Physics Chat
Exploring the phase space of 3D Artificial Spin-ice systems
Speaker: Vani Lanka (Dr Sam Ladak's group)
Date: Thursday 9 February 2023
Time: 14:30
Venue: Queen's buildings North N3.23 with zoom live streaming
Artificial spin-ices (ASI) consist of periodically/aperiodically arranged nanomagnets on lattice sites moulded to various geometries. Extensive research upon frustration has shown limitations in 2D, therefore extending these systems into 3D gives rise for unconventional states of matter to be studied. In particular emergent magnetic monopoles, spin textures and dynamics. 3DASI follows local ordering principles, known as the ice rules, which aim to minimise magnetic charge. This research aims to develop energetically favourable 3DASI systems with extensively degenerate ground states, allowing artificial monopoles to move in a divergence-free vacuum.
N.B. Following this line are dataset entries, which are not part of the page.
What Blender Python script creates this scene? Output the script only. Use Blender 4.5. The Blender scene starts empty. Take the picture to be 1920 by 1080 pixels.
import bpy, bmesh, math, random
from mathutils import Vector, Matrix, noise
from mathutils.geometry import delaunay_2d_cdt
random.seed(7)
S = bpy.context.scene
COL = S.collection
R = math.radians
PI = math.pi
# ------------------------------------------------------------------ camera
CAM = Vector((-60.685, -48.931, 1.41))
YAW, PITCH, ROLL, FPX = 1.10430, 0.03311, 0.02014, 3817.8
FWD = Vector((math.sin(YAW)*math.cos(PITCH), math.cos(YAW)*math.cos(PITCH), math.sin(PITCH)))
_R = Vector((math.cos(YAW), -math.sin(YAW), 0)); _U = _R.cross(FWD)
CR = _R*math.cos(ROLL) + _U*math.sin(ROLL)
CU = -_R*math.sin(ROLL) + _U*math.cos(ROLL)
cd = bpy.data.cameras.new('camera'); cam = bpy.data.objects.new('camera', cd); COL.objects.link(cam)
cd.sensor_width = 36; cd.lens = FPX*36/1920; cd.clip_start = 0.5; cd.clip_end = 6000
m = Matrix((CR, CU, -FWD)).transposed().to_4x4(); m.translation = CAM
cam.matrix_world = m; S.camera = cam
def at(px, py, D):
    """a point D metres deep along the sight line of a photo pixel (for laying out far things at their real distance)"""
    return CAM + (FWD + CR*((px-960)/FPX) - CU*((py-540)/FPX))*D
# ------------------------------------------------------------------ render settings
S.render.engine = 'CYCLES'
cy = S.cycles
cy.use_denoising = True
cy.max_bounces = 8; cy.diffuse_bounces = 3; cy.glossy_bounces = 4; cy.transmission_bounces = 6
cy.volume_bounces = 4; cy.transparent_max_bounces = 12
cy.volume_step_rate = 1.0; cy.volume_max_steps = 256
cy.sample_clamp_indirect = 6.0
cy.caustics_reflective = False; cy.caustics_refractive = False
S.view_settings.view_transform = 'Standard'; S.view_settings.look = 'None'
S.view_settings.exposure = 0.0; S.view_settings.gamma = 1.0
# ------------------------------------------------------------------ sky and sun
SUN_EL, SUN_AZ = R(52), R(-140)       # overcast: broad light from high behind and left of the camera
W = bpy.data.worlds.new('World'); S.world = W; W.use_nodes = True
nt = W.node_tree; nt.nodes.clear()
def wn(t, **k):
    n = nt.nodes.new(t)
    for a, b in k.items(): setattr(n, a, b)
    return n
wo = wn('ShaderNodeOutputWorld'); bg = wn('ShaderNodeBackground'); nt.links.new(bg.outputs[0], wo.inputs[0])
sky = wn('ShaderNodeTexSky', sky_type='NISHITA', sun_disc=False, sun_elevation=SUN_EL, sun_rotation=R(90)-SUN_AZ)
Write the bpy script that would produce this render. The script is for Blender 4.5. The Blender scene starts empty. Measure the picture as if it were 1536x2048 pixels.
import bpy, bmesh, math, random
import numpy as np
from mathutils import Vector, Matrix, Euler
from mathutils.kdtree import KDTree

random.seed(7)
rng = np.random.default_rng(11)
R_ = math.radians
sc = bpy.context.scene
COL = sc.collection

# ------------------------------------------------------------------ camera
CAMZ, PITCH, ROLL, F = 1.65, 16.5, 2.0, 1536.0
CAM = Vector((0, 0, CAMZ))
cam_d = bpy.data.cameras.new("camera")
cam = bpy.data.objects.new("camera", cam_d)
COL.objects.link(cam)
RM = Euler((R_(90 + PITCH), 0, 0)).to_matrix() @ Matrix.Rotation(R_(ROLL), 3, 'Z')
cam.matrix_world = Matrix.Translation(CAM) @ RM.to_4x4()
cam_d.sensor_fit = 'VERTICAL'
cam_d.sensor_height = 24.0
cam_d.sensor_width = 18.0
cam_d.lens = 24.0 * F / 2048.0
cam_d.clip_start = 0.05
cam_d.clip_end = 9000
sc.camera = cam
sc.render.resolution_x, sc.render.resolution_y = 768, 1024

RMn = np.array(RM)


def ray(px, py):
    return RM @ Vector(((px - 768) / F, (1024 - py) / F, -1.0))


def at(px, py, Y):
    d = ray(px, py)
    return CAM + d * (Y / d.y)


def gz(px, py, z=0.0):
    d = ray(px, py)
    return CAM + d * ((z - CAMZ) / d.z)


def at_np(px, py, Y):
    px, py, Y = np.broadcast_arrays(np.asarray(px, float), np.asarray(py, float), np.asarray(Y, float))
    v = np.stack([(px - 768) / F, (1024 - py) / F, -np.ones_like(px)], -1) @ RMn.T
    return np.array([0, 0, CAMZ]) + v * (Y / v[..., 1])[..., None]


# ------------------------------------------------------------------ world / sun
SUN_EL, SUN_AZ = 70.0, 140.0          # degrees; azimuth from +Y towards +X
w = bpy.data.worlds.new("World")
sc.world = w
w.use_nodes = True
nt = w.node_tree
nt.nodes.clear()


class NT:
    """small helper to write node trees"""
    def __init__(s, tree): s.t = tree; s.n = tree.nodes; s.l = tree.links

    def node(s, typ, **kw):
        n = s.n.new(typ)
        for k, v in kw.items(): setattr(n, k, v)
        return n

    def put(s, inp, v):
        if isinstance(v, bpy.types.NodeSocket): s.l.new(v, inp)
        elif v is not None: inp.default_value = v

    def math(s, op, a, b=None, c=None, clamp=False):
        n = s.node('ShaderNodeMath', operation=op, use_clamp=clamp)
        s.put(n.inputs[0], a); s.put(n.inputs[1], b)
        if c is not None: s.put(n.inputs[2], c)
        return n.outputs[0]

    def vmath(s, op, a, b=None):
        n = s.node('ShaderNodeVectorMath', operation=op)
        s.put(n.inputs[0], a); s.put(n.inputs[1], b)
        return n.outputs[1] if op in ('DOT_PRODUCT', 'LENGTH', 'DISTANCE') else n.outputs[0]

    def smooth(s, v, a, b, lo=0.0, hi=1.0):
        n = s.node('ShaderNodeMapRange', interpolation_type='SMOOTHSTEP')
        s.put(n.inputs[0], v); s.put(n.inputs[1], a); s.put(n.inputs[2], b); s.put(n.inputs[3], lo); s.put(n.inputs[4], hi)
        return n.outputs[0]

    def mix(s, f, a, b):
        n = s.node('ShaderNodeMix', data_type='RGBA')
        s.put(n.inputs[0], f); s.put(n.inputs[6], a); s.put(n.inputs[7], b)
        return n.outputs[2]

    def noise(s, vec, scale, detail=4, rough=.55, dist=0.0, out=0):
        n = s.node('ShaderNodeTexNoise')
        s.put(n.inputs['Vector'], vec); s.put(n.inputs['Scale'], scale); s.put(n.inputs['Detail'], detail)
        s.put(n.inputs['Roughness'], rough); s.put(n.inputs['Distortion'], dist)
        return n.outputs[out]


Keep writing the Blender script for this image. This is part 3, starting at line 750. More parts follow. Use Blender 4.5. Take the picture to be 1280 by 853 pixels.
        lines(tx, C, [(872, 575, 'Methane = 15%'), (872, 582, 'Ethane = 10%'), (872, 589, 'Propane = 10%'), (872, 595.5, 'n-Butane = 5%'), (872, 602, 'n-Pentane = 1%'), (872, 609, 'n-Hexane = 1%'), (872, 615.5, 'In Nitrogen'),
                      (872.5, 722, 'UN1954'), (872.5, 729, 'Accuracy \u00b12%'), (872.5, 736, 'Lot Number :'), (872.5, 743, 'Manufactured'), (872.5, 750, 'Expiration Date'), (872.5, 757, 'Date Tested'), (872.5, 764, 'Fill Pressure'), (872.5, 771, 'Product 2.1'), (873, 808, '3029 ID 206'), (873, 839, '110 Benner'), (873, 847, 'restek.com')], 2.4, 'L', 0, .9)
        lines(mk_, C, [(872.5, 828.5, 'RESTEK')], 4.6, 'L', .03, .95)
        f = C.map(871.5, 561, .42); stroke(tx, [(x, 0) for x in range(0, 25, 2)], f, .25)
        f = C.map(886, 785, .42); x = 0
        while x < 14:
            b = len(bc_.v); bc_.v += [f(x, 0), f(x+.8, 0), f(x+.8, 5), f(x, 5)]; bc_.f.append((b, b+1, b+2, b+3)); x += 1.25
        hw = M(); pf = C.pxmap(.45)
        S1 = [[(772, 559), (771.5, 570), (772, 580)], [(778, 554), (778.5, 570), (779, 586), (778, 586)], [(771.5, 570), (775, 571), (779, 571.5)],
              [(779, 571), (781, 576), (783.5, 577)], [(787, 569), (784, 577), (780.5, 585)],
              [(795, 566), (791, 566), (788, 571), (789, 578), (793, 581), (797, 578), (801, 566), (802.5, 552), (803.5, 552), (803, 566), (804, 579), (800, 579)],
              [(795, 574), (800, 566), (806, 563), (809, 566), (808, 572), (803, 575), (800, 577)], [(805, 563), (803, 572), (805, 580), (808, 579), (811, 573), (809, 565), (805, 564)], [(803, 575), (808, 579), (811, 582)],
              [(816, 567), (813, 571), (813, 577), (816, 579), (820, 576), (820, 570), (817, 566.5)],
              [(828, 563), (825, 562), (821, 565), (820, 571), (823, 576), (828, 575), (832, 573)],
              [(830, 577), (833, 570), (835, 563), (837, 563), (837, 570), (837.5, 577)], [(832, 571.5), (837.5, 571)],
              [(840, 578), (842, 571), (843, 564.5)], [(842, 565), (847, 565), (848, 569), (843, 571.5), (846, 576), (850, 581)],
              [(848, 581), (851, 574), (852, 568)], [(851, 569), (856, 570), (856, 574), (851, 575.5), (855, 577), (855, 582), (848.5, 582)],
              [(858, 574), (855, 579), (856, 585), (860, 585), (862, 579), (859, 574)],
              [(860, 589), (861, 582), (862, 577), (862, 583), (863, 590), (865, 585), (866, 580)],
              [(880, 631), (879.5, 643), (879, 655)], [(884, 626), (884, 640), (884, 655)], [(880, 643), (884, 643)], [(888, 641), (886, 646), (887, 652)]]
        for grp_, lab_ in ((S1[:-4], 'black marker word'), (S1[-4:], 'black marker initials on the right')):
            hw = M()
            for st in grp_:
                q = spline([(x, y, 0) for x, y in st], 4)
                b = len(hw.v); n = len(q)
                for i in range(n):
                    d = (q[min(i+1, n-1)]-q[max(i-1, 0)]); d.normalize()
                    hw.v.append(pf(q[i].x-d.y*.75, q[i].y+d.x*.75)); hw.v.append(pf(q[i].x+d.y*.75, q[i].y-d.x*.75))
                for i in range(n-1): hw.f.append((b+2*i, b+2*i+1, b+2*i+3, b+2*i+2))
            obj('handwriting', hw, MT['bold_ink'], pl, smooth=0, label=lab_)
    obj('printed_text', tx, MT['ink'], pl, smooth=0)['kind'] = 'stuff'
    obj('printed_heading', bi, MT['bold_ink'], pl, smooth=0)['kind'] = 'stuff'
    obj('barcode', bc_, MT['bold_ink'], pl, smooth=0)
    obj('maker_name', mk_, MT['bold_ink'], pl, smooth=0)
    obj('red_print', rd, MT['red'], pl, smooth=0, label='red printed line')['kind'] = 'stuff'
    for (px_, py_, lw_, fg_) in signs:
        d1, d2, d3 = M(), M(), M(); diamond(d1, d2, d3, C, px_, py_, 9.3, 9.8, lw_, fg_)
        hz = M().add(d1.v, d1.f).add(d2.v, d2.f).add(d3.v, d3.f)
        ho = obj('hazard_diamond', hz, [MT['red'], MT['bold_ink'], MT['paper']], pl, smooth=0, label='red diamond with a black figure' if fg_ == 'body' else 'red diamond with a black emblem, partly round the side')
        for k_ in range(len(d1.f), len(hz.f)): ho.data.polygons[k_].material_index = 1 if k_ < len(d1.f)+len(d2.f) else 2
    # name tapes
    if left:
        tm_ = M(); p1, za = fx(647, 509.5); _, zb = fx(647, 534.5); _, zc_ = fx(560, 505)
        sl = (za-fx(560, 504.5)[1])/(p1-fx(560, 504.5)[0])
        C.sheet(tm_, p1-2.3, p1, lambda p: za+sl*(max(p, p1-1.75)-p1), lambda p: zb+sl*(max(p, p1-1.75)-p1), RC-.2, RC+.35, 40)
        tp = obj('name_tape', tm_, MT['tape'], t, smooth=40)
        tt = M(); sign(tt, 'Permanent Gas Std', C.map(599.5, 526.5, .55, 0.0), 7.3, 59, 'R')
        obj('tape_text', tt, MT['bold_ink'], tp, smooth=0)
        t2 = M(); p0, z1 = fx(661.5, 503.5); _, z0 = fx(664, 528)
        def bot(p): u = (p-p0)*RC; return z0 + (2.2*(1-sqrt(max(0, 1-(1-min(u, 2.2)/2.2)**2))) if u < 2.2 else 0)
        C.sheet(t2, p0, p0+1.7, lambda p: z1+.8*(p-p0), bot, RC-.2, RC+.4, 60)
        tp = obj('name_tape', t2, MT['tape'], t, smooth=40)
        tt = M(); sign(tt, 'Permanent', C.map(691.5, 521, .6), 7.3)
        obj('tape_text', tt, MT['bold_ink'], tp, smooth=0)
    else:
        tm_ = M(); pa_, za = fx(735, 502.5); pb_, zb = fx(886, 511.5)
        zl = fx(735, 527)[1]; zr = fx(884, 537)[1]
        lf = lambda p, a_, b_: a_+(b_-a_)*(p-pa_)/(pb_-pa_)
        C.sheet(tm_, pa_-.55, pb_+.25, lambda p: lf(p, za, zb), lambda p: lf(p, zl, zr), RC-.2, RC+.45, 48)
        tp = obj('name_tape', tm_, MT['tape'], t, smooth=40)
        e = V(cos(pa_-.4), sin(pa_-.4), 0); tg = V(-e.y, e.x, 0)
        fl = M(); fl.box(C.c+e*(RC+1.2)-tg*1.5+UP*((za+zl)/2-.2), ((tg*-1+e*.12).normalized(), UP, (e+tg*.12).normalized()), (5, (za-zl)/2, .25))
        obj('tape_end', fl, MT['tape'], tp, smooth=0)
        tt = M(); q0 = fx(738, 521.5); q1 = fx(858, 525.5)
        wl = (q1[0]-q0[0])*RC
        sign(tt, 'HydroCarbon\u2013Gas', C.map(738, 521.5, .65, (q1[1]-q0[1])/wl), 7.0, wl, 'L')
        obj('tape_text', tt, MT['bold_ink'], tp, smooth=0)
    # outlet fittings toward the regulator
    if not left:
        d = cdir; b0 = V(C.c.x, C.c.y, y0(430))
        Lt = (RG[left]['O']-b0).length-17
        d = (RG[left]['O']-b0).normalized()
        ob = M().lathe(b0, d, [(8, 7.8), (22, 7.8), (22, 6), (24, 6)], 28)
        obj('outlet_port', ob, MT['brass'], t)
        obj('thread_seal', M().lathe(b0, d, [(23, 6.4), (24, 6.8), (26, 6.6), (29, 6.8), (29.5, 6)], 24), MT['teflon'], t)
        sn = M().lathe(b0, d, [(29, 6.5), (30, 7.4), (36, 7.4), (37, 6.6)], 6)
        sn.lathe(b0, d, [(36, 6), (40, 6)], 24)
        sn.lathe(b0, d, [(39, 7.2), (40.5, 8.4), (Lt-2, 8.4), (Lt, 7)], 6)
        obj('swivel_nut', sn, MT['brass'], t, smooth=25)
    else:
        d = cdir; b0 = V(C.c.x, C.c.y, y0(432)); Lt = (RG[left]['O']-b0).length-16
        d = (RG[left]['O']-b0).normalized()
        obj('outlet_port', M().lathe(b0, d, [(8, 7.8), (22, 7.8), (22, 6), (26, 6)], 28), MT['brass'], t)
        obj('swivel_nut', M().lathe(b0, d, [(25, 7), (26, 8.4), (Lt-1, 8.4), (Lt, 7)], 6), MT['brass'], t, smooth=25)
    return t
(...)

Two-photon lithography has allowed bulk spin ice geometries to be fabricated with high spatial resolution, potentially overcoming the limitations seen in 2D. By performing magnetic force microscopy (MFM) studies with the aid of micromagnetic simulations, magnetic monopole defects and transport within the lattice have been realised, revealing glimpses of charge ordered ground states. Monte Carlo simulations have demonstrated a rich phase diagram of ground states including various charge ordered states. Thus far our work has suggested that charge ordered ground states are achievable with regions of highly correlated magnetic charge. Our recent research aims to adjust lattice parameters, wire thickness/length and surface energetics to directly visualise the ground state. We model an annealing process using various demagnetising protocols. We also present future advances within exploration of the phase space via thermally active ASI aims to isolate magnetic monopoles. Dynamically, these systems open up a collection of technological applications through advancing memory, data storage and encryption. Overall, the field of artificial spin-ice has significant avenues to explore with exciting outcomes for the future.
References:
1. Williams, G., Hunt, M., Boehm, B. et al. Two-photon lithography for 3D magnetic nanostructure fabrication. Nano Res. 11, 845-854 (2018).
2. May, A., Hunt, M., Van Den Berg, A. et al. Realisation of a frustrated 3D magnetic nanowire lattice. Commun Phys 2, 13 (2019).
3. May, A., Saccone, M., van den Berg, A. et al. Magnetic charge propagation upon a 3D artificial spin-ice. Nat Commun 12, 3217 (2021).